5 Tips For How To Optimize Your YouTube Videos

Filed under video marketing

Since YouTube is going to recompress whatever you give it, your goal should be to get the file into the highest res format that they will accept, so that they do not compress an already overly compressed video. Youtube will now accept up to 1GB, but I would shoot for about 20MB or so per minute – 100MB for 5 minute video. Larger than this may also work fine but your upload will be longer with no noticeable difference. You can try this out yourself.

Here are some guidelines:

1. Resolution: Use 640×480 source as that gives youtube more resolution to work with when they re-encode down to 320×240. (or do the resize yourself if you think you have better software to do it, but they’ll just re-encode your 320×240 source back to 320×240 again, so why not give them more to work with?). In any case, keep an aspect ratio of 4:3, which is what Youtube uses. Also, the higher res will allow the new high res versions which Youtube will offer if your uploaded video is higher res.

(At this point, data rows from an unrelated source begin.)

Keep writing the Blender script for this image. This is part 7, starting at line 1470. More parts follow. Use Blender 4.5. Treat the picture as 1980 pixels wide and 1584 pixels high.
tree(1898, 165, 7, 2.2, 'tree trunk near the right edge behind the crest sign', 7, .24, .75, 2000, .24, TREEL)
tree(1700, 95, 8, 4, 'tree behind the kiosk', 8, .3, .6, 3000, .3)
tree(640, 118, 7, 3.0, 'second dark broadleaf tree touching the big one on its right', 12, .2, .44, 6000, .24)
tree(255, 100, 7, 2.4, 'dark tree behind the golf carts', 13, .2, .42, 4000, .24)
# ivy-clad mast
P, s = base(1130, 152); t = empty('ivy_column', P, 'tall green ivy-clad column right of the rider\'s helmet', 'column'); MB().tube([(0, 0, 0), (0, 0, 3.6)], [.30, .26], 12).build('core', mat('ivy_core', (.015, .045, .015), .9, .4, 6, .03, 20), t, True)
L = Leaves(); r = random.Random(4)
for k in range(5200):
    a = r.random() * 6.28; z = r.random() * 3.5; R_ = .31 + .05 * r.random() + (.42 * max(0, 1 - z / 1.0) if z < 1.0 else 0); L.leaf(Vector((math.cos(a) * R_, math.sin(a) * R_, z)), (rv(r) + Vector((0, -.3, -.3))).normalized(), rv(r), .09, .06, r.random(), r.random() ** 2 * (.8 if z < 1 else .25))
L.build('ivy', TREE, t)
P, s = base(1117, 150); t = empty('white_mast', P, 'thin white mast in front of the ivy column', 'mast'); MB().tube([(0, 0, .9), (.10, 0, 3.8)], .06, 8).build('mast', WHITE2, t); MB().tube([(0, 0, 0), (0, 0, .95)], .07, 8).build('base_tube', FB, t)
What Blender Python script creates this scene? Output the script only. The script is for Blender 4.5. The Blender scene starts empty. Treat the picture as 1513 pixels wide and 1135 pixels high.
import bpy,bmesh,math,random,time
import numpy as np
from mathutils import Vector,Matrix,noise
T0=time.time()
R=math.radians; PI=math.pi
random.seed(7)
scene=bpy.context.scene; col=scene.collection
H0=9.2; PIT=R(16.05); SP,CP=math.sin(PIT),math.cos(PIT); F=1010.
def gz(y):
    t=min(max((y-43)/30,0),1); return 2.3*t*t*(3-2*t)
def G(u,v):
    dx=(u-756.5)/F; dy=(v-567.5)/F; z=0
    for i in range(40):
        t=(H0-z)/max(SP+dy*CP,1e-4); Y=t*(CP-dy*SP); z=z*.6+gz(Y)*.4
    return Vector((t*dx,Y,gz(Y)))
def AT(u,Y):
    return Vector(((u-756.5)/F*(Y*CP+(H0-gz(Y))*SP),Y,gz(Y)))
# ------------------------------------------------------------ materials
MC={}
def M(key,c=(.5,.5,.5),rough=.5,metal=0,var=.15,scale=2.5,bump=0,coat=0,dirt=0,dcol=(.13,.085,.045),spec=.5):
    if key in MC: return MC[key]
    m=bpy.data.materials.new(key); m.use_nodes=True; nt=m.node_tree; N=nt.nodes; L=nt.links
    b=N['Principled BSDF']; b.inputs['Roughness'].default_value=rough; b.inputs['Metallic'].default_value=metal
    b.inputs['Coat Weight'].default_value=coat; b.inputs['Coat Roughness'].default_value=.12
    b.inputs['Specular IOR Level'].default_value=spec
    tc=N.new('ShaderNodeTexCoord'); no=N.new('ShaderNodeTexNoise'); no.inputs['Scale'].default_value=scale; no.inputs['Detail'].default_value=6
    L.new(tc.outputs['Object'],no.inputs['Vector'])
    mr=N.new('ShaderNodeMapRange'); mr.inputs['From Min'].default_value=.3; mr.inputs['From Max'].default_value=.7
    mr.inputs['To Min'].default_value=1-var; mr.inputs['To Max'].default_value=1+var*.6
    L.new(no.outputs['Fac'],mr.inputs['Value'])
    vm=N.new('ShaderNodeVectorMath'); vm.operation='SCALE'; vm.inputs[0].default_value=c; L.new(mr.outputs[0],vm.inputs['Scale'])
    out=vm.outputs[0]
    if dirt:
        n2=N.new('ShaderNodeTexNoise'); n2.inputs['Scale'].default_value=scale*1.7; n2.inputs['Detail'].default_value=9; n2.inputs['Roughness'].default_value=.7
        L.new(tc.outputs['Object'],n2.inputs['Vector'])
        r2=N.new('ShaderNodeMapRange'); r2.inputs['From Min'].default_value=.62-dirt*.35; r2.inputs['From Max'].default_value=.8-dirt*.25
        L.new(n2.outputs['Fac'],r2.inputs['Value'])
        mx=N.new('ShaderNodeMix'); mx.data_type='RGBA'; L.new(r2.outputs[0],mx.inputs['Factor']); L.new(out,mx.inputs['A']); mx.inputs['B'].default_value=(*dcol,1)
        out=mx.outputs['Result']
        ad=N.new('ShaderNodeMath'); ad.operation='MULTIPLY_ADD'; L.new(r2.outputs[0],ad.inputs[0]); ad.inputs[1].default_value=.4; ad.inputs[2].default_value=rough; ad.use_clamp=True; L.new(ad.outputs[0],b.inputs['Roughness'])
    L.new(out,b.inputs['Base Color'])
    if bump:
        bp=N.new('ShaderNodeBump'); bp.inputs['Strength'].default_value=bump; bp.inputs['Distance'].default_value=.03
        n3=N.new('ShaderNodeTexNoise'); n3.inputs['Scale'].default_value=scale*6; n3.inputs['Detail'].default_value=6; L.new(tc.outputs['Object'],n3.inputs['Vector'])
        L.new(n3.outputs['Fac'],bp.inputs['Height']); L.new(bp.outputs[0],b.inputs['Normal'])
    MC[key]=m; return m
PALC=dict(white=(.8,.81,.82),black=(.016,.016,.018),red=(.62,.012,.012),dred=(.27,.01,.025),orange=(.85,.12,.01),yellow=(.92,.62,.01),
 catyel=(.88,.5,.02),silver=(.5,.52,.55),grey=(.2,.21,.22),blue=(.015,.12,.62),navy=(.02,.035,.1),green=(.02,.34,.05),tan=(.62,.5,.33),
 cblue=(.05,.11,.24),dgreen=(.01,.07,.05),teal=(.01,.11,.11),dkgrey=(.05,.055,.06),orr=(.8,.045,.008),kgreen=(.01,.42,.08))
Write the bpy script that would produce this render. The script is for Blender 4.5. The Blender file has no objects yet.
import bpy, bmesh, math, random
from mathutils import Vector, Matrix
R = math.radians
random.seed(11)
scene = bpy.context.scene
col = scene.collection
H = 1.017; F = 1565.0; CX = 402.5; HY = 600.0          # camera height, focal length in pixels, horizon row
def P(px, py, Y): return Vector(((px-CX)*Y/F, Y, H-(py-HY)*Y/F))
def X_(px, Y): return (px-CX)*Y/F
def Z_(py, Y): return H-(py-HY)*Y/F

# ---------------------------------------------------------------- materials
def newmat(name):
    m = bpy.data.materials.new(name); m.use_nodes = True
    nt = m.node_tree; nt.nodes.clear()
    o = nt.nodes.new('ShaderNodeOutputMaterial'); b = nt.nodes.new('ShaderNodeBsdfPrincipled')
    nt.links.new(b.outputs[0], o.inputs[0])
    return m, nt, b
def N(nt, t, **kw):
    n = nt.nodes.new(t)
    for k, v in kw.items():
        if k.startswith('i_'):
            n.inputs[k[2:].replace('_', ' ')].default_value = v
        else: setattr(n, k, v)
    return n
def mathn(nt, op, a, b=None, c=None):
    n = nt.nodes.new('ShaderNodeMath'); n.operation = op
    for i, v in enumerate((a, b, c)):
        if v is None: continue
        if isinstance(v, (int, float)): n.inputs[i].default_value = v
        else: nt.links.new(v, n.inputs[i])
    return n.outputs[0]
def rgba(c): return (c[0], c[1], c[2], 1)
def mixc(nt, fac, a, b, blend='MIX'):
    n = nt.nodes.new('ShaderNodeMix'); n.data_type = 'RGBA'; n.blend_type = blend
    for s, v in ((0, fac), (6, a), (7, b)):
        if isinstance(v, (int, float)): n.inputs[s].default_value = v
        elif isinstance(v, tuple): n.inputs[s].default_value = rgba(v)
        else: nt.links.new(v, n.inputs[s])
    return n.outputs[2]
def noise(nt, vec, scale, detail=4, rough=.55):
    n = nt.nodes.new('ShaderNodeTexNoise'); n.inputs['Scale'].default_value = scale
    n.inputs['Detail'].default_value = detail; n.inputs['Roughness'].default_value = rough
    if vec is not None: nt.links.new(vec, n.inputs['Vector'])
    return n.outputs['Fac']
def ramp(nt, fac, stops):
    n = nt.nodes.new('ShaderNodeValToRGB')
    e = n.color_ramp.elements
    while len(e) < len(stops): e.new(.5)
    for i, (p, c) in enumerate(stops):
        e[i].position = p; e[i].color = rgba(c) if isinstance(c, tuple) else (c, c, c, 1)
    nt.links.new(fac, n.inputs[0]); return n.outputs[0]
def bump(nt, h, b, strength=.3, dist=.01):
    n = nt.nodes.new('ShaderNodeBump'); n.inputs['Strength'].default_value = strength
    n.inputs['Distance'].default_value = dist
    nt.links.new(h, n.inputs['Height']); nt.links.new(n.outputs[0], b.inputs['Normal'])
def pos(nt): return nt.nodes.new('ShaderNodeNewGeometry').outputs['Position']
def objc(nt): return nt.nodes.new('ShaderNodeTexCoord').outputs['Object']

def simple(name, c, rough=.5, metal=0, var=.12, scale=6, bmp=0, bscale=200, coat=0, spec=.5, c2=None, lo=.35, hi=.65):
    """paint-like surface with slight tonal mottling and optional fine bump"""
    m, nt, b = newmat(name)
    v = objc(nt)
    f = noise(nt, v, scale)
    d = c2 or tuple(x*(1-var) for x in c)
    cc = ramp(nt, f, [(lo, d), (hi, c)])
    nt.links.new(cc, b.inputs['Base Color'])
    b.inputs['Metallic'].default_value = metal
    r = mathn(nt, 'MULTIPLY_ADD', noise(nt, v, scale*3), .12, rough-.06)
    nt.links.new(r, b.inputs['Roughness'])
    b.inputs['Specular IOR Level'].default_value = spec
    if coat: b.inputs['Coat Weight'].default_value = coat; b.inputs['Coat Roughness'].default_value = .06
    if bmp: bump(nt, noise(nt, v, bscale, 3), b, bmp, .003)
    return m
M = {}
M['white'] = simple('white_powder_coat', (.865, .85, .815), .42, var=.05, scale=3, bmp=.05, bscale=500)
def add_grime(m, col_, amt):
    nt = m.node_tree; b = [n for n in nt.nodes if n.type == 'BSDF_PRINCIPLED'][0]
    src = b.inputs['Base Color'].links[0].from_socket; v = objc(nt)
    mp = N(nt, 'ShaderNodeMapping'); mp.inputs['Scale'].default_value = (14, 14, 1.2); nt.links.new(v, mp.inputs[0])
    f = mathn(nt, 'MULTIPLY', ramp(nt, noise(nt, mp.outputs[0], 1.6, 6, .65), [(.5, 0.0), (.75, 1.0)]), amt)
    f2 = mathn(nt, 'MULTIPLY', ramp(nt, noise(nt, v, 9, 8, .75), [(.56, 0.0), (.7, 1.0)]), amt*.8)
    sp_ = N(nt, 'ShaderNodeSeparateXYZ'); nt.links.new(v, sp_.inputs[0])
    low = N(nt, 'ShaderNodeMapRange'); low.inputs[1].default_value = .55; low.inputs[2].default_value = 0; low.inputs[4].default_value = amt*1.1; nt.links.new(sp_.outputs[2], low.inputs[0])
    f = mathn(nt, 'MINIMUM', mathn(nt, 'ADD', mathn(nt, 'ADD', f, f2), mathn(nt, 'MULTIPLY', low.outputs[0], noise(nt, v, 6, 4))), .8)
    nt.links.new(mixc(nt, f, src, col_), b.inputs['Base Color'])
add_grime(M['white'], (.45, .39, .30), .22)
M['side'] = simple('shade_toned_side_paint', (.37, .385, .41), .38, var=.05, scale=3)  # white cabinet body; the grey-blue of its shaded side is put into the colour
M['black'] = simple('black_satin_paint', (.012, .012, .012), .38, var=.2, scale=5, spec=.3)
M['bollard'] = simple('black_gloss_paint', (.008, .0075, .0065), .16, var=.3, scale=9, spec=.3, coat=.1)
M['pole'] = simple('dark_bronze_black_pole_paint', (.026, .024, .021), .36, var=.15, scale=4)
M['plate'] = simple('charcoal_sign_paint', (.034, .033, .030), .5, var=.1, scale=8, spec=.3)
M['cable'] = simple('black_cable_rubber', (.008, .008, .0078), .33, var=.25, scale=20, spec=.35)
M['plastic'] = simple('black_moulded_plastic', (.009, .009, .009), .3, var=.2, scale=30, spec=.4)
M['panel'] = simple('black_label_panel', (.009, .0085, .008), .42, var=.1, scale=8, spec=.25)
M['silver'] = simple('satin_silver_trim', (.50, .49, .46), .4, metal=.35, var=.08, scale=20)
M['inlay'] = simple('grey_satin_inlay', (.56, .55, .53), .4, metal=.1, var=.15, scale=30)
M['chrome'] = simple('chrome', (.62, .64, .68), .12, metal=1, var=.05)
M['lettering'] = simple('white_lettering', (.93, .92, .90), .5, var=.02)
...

2. Bit Rate: Use the HIGHEST bit rate combination for audio and video that you can and still stay under the 1GB upload per video limit. Again, this allows you to give YouTube the best possible source quality that they will accept, so when they run it through their transcoder, they’re starting with a nice clean source. Some say to aim for 1500kbps and this should be fine. Some encoders will let you set a target file size, so if yours does so, shoot for 100 MB, and you’re golden.

3. Format: MPEG4 (DivX, Xvid) is recommended. You can output from most encoders to mpeg4 and I’ve also had good results using Quicktime Pro saving to .mov format.

4. Audio: 64k Mono or 128k Stereo MP3 audio. Again, youtube will downsize your audio so start with at least this level of quality.

5. Frame rate. No matter what you upload, YouTube is going to encode it down to 15 fps, so you might be better off getting the cleanest 15 fps source you can in a good editor/encoder before uploading. On the other hand, if their encoder is good, you might want to feed it 30 fps so it can interpolate between frames itself with that higher bit rate source and 640×480 resolution. I recommend 30fps at 640 x 480 resolution at high bit rate.

Anyway, you should simply give Youtube the highest bit rate source to start with that still meets their requirements. This one thing alone will do more for end-result quality than the complicated technical tips offered on most how to optimize for Youtube video pages.

These recommended compression options are from Premier using Quicktime but are similar to other encoders as well:

  1. Click on File / Export / Adobe Media Encoder. 
  2. In the “Format” dropdown menu, select “QuickTime.”
  3. In the “Preset” dropdown menu, select “QT 256 streaming NTSC.”
  4. Click on “Video.”
  5. In the “Codec” dropdown menu, select “H.264 Encoder.”
  6. Set the “Pixel Aspect Ratio” to “Square Pixels (1.0).”
  7. Set the resolution to 640×480.
  8. Click the “Set Bitrate” option and set the bitrate to “1500″ kbps.
  9. Click “OK.”
  10. Click on “Audio.” 
  11. In the “Codec” dropdown menu, select “32-bit integer.”
  12. In the “Frequency” dropdown menu, select “44 KHz.”
  13. Click “OK.”
  14. Type in a file name and click “Save.”